Se conseguirmos ultrapassar esta primeira armadilha com distinção, então temos à nossa espera o passo seguinte: a gestão de expectativas. Todos esperamos algo de tudo. Tanto pode ser do restaurante que escolhemos como da oferta de emprego que aceitámos. Atenção que não estou a dizer que é errado ter expectativas. É perfeitamente normal que as tenhamos. Aquilo que não devemos fazer é apegar-nos em demasia, pois quando o fazemos podemos estar a abrir a porta à desilusão. Esperar o inesperado acaba por ser sempre a opção mais sensata.

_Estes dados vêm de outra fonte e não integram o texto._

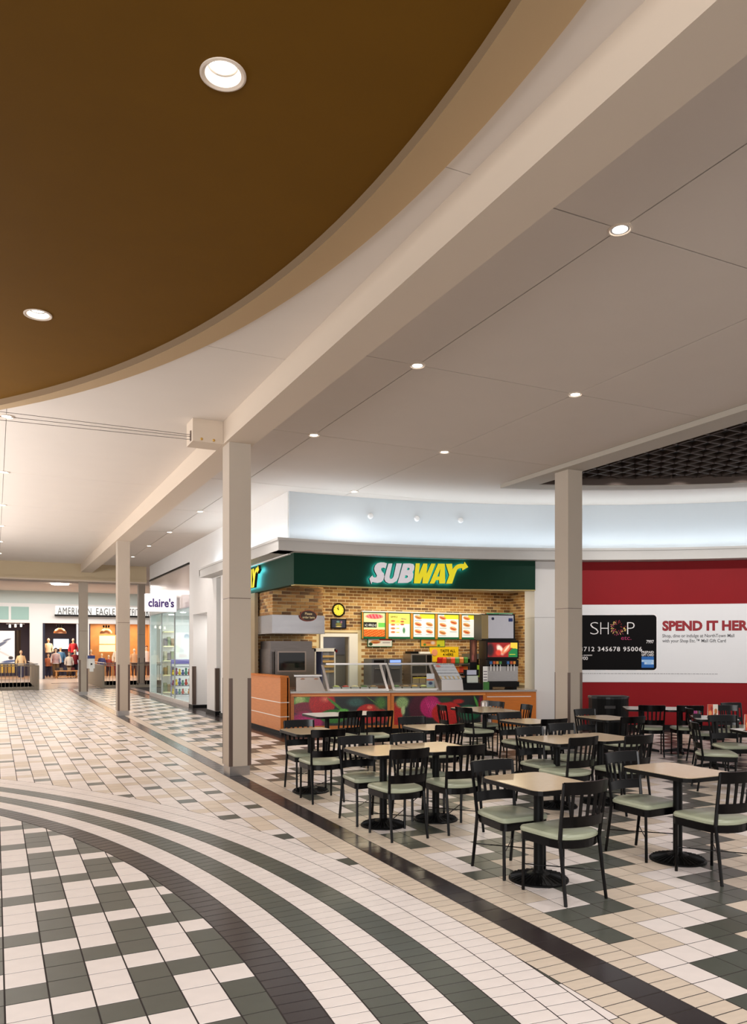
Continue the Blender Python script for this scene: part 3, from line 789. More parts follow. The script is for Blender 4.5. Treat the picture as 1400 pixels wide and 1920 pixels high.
# bricks: one object each for the 300 largest in view, the others joined
BM = [mat('brick_%d' % i, c, rough=.8, noise=.14, nscale=16) for i, c in enumerate(((170,126,72),(140,98,54),(190,152,98),(108,76,46)))]
M_mort = mat('mortar', (222,204,164), rough=.9)
bs = []       # (centre, half sizes, colour)
BW, BH, MG = .2, .062, .014
def bricks(axis, c, a0, a1, z0, z1, holes=(), flip=-1):
    nz = int((z1-z0)/(BH+MG))
    for j in range(nz):
        z = z0+j*(BH+MG); a = a0-(BW/2 if j % 2 else 0)
        while a < a1:
            s0, s1 = max(a, a0), min(a+BW, a1); a += BW+MG
            if s1-s0 < .04: continue
            if any(s1 > h[0] and s0 < h[1] and z+BH > h[2] and z < h[3] for h in holes): continue
            bs.append((axis, c, s0, s1, z, z+BH, flip, random.choice((0,0,1,1,2,3))))
bricks('Y', 17.46, 5.5, 12.66, .86, 3.36, holes=((7.05,8.08,0,2.17),))
bricks('X', 12.66, 14.6, 17.44, .86, 3.36)
bricks('Y', 16.30, 5.49, 6.68, 2.52, 3.36); bricks('X', 5.49, 16.3, 17.44, 2.52, 3.36); 
bm = MB().box(5.50, 6.67, 16.31, 17.46, 2.515, 3.36).build('brick_block', M_mort, sh)
MB().box(5.5, 7.05, 17.455, 17.47, .8, 3.36).box(8.08, 12.66, 17.455, 17.47, .8, 3.36).box(7.05,8.08,17.455,17.47,2.17,3.36).box(12.66,12.67,14.4,17.46,.8,3.36).build('mortar_bed', M_mort, sh)
camv = Vector((0,0,CAMH))
def bkey(b):
    c = Vector(((b[2]+b[3])/2, b[1], (b[4]+b[5])/2)) if b[0] == 'Y' else Vector((b[1], (b[2]+b[3])/2, (b[4]+b[5])/2))
    vis = 0 if (2.05 < c.z < 2.68 and b[1] > 17 and 8.2 < c.x < 11.9) or c.z > 3.2 or c.z < 1.3 else 1
    k = (b[3]-b[2])*(1 if b[0] == 'Y' else .45)/(c-camv).length
    return -(k*vis)
bs.sort(key=bkey); restb = MB(); bshare = {}
for n, b in enumerate(bs):
    w_ = b[3]-b[2]
    if n < 300:
        key = (b[0], round(w_, 3), b[7])
        if key not in bshare:
            m_ = MB()
            if b[0] == 'Y': m_.box(-w_/2, w_/2, -.008, .006, -BH/2, BH/2)
            else: m_.box(-.008 if b[6] < 0 else -.006, .006 if b[6] < 0 else .008, -w_/2, w_/2, -BH/2, BH/2)
            bshare[key] = m_.mesh('brick', BM[b[7]])
        c = ((b[2]+b[3])/2, b[1], (b[4]+b[5])/2) if b[0] == 'Y' else (b[1], (b[2]+b[3])/2, (b[4]+b[5])/2)
        inst('brick', bshare[key], sh, c)
    elif b[0] == 'Y': restb.box(b[2], b[3], b[1]-.008, b[1]+.006, b[4], b[5], b[7])
    else: restb.box(b[1]-.008, b[1]+.006, b[2], b[3], b[4], b[5], b[7])
tag(restb.build('brickwork', BM, sh), kind='stuff')
# counters: three straight runs that follow the curve, and the side counter
M_wood = mat('counter_wood', (200,114,40), rough=.4, noise=.10, nscale=5, stretch=(1,1,9)); M_woodd = mat('counter_wood_side', (206,134,84), rough=.42, noise=.06, nscale=5, stretch=(1,1,7))
M_ctop = mat('counter_top', (176,172,166), rough=.25, metal=.3); M_white = mat('clean_white', (236,234,230), rough=.4)
CP = [(5.467,15.10), (7.435,14.42), (9.398,13.80), (10.46,13.46)]
def frame(i):
    a, b = Vector(CP[i]), Vector(CP[i+1]); L = (b-a).length; return a, math.atan2(b.y-a.y, b.x-a.x), L
def veg(seed):
    rng = np.random.RandomState(seed)
    def f(U, V):
        c = np.ones(U.shape+(3,))*np.array([24,30,30.])
        if seed == 1:
            c = mixc(c, blob(U,V,.10,.75,.16,.35,.3), (90,140,60)); c = mixc(c, blob(U,V,.06,.9,.07,.2,.5), (170,196,120))
            c = mixc(c, blob(U,V,.09,.62,.14,.22,.2,-.3), (120,14,44)); c = mixc(c, blob(U,V,.13,.12,.22,.42,.3), (168,20,92)); c = mixc(c, blob(U,V,.10,.12,.1,.2,.8), (216,80,150))
            c = mixc(c, blob(U,V,.30,.78,.15,.5,.12), (170,24,26)); c = mixc(c, blob(U,V,.33,.92,.07,.16,.9), (226,120,96))
            c = mixc(c, blob(U,V,.42,.32,.16,.26,.15), (40,110,30)); c = mixc(c, blob(U,V,.40,.36,.1,.1,.6), (96,170,60)); c = mixc(c, blob(U,V,.445,.72,.025,.3,.3,.35), (70,130,40)); c = mixc(c, blob(U,V,.53,.5,.07,.1,.4), (86,170,60))
            c = mixc(c, blob(U,V,.66,.8,.12,.2,.5), (50,86,80)); c = mixc(c, blob(U,V,.80,.4,.15,.36,.12), (178,28,22)); c = mixc(c, blob(U,V,.81,.62,.04,.08,.5), (226,120,90))
            for q in range(9): c = mixc(c, blob(U,V,.86+.012*q,.8-.03*q,.008,.3,.5,.4), (80,124,52))
            c = mixc(c, blob(U,V,.93,.78,.09,.32,.6), (70,116,50)); c = mixc(c, blob(U,V,.95,.3,.07,.3,.3), (160,26,24))
        else:
            c = mixc(c, blob(U,V,.03,.35,.07,.5,.15), (180,30,24)); c = mixc(c, blob(U,V,.09,.78,.09,.26,.4), (140,170,110)); c = mixc(c, blob(U,V,.10,.5,.03,.22,.5), (176,196,140))
            c = mixc(c, blob(U,V,.28,.55,.14,.6,.3), (70,10,34)); c = mixc(c, blob(U,V,.41,.62,.13,.42,.15), (176,22,98))
            for q in range(6): c = mixc(c, blob(U,V,.38+.02*q,.62,.005,.34,.8,.12), (226,90,160))
            c = mixc(c, blob(U,V,.60,.38,.19,.44,.12), (182,24,20)); c = mixc(c, blob(U,V,.55,.45,.03,.12,.8), (228,120,100)); c = mixc(c, blob(U,V,.57,.86,.09,.12,.4), (30,60,34)); c = mixc(c, blob(U,V,.72,.8,.08,.1,.4), (170,30,24))
            c = mixc(c, blob(U,V,.84,.4,.15,.3,.2), (20,90,60)); c = mixc(c, blob(U,V,.82,.48,.03,.08,.6), (90,180,130)); c = mixc(c, blob(U,V,.935,.7,.018,.34,.3,.12), (70,150,60)); c = mixc(c, blob(U,V,.98,.7,.04,.4,.5), (120,20,40))
        return c*(1+.08*rng.randn(*U.shape)[..., None])
    return f
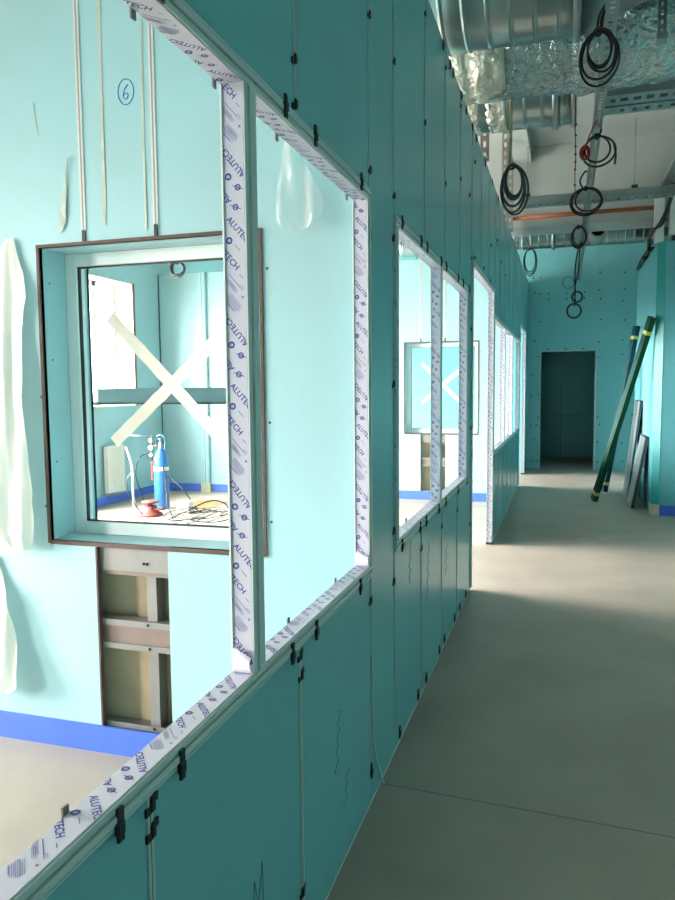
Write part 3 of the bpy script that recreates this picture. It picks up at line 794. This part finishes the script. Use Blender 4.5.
# studs rising from the partition top to the slab
for i, (y, lb) in enumerate(((6.24,'perforated stud above the partition just behind the slim ribbed duct'),(8.35,'perforated stud above the partition near the hung grey tray'),(9.12,'perforated stud above the partition below the orange pipe end'),(10.35,'perforated stud above the partition nearest the end wall'))):
    t = thing('perforated_stud', lb, 'stud', (-.66,y,ZT), 'studs above the partition')
    b = MB(); perforated(b, (-.655,y,ZT), (0,0,1), (1,0,0), (0,1,0), ZC-ZT, .07, .003, .09, .05, .03); b.build('channel', STUD, t)
# pipes near the end
o = MB().tube([(-.62,9.17,3.47),(.92,9.17,3.48)], .024, 14).build('orange_pipe', COPPER)
tag(o, 'orange brown pipe crossing in front of the concrete beam', 'pipe')
t = thing('drain_pipe', 'round grey pipe stub pointing at the camera beside the hanging strut', 'pipe', (.36,10,3.33))
MB().lathe([(.085,0),(.095,0),(.095,.6),(.085,.6)], (.36,9.9,3.43), 'Y', 24, cap=False).build('pipe', ALU, t)
MB().lathe([(.083,.0),(.082,.02)], (.36,10.2,3.43), 'Y', 20).build('plug', DARKE, t)
MB().tube([(.36,10.4,3.52),(.36,10.4,ZC)], .006, 6).build('threaded_rod', STEEL, t)
duct('spiral_duct', 'silver spiral duct crossing just before the end wall', -2.5, 1.88, 11.62, 3.73, .2, .12, SPIRAL, .006, [-.2])
o = MB().tube([(-.6,10.75,3.66),(1.88,10.75,3.66)], .085, 16).build('dark_pipe', DARKE); tag(o, 'dark lagged pipe above the silver duct at the corridor end', 'pipe')
# white boxes over the right block
o = MB().box(.93,1.03,9.11,9.22,BZ,3.63).build('white_riser', WHITEP, bevel=.006); tag(o, 'narrow white boxed riser on the corner of the teal block', 'riser')
o = MB().box(1.09,1.75,9.08,9.24,BZ+.07,3.66).build('white_unit', WHITEP, bevel=.012); tag(o, 'white casing over the teal block at the right frame edge', 'casing')
for x in (1.12,1.6): MB().box(x,x+.08,9.1,9.22,BZ,BZ+.07).build('foot', DARKE, o)
# cable bundle along the top of the block
t = thing('cable_bundle', 'bundle of grey and black cables lying along the top edge of the teal block', 'cables', (1.0,10,BZ))
for k in range(5):
    R = random.Random(k); dx = k*.018
    pts = [(BX-.03+dx,11.3,BZ+.02+.01*k),(BX-.035+dx,10.6,BZ+.03+R.uniform(0,.04)),(BX-.045+dx*.5,9.8,BZ+.035+.012*k),(BX-.082+dx*.25,9.32,BZ+.04+.02*k),(BX-.085+dx*.25,9.14,BZ+.06+.024*k),(BX-.0+dx*.3,8.99,BZ+.16+R.uniform(0,.05)),(BX+.07+dx*.3,8.98,BZ+.36),(BX+.09+dx*.5,8.74,3.625)]
    MB().tube(catmull(pts,6), .011, 7).build('cable', GCABLE if k % 2 else CABLE, t)
for y in (9.2,9.7,10.3): MB().box(BX-.05,BX+.03,y-.03,y+.03,BZ,BZ+.05).build('cable_clip', CLIP, t)

# two loose cables from the wide tray to the short tray
for k, (p, lb) in enumerate((([(.80,6.0,3.504),(.86,6.25,3.36),(.98,6.7,3.33),(1.05,7.0,3.40),(1.04,7.25,3.60)],'thin black cable sagging from the wide tray, left of the pair'),([(.86,6.0,3.504),(.93,6.25,3.40),(1.05,6.5,3.34),(1.12,6.8,3.42),(1.12,7.1,3.61)],'thin black cable sagging from the wide tray, right of the pair'))):
    o = MB().tube(catmull(p,8), .006, 6).build('loose_cable', CABLE); tag(o, lb, 'cable', 'loose cables from the wide tray')

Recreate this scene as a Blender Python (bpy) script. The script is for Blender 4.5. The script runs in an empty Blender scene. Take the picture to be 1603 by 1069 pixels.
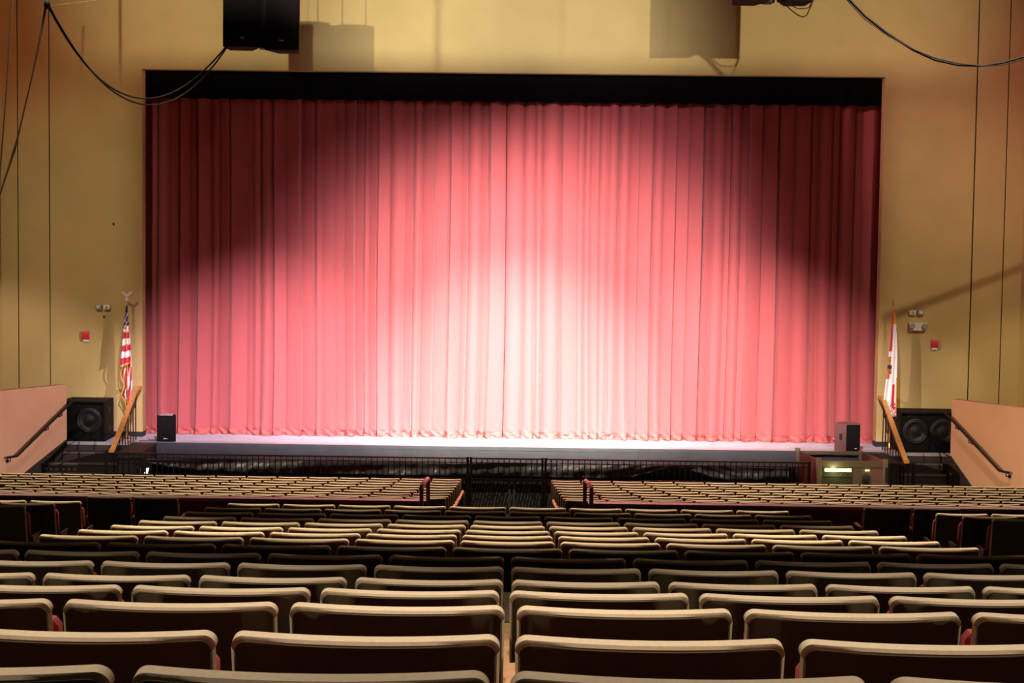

Em terceiro e último vem a rede de segurança: o voltar atrás. Obviamente que não possuímos a opção CTRL+Z, no entanto é sempre mais fácil retroceder na nossa decisão do que imaginamos. E tantas vezes esquecemo-nos desta “facilidade”. Antes de ir viver sozinho para Cabo Verde, estava cheio de medo de me arrepender. Julguei-me insensato e ingénuo, mas sempre com o bilhete de avião a obrigar-me a manter a minha opção. Após atestar-me de ansiedade sem qualquer fundamento, fez-se luz. “Espera lá, se eu não gostar tenho sempre a hipótese de voltar e está tudo bem”. Isto agora soa tão óbvio que até me custa a entender porque demorei tanto tempo a chegar a essa conclusão. No entanto, a verdade é que grande parte das decisões têm volta a dar. Não obrigatoriamente ao ponto de onde partimos, mas lá perto pelo menos. Podemos sempre desistir da escolha, só não o devemos fazer à primeira adversidade.

Felizmente, tenho o privilégio de já ter conversado com muitas pessoas que decidiram arriscar e fazer diferente. E sabem o que todas têm em comum? Isto: “afinal não foi assim tão complicado”. Existe até um provérbio sueco que diz que o medo atribui grandes sombras a pequenas coisas. Acredito que, em maior ou menor escala, já todos sentimos isso na pele. Por isso, já é tempo de parar de colher os frutos da nossa imaginação e começar a plantar decisões que nos aproximem de nós.